林 住 記

寝言 うわごと のようなもの

蝶ネクタイ

2009-07-31 | 遠い雲

就職先ではネクタイ着用を義務付けられていた。
夏、一生懸命に働いているフリをするには、背広は着なくても、ネクタイは必要だった。上司の評価は、むしろ背広は着ない方が良かったようだから。

ネクタイは、力仕事もさせられる駆け出し社員にとって邪魔なモノだった。
昼飯のラーメンの丼に垂らしてしまうこともあり、大損害を蒙った。
ホンコンシャツが発売されたあの頃は、まだ蝶ネクタイが結構使われていて、ネクタイの代わりとして、人事部も認めてくれていた。
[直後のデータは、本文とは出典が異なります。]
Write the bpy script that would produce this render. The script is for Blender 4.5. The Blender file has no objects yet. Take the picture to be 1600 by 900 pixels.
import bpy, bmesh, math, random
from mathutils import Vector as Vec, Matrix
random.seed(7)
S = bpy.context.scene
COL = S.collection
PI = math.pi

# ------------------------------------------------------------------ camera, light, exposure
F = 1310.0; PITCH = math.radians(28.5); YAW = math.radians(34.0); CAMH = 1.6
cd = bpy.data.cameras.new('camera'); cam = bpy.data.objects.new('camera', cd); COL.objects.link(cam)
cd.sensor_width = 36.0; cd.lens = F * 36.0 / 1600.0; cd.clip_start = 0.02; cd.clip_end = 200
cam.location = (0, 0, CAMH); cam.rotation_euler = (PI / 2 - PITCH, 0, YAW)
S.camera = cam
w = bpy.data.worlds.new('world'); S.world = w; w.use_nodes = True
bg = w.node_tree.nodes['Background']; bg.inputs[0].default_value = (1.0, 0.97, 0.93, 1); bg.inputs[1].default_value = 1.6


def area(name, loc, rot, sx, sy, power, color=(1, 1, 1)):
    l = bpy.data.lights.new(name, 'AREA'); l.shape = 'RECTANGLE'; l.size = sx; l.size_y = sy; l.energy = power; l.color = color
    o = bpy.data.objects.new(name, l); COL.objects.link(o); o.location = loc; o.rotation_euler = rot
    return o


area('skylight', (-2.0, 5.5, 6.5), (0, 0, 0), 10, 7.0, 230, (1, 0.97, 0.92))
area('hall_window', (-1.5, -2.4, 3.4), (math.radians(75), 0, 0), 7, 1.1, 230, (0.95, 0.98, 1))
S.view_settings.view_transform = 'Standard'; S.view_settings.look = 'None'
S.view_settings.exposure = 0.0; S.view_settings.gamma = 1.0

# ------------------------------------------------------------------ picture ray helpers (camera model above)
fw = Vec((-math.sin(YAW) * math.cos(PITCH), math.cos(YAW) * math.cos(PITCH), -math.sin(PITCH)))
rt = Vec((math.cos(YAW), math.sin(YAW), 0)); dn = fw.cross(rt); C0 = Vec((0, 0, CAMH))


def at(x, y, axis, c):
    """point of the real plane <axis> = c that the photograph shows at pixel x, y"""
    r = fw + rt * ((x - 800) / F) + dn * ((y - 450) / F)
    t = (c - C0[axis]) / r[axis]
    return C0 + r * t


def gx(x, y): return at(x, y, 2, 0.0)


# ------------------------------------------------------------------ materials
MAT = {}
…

蝶ネクタイをしてみると、胸のまわりがサッパリして、気持ちがいい。
値段はネクタイよりずっと安く、色柄も豊富だった。

ボータイなど普通の蝶ネクタイは結ぶのがややこしい。
だからワイシャツの襟にパチンと挟むだけの簡単着脱仕掛けがあるものを使った。
これは首周りの襟裏に紐を通さず、首が楽で便利なものだった。

だが、痩せた人が付けると食堂の給仕係か楽団員に見えてしまう。
若い男がするとキザかナマイキに見え、今思い出すと我ながら恥ずかしい。
サスペンダー同様、少しメタボな人や団塊以上の人に似合う。

ネット通販で調べてみると、蝶ネクタイは礼装用、芸人用、そしてお犬さま用しか無く、まさに絶滅危惧種である。
特に夏場、復活させたいものの一つですね。

挿絵は山藤章二画「熊倉一雄」。スポーツニッポン社刊「軟派にっぽんの100人」から。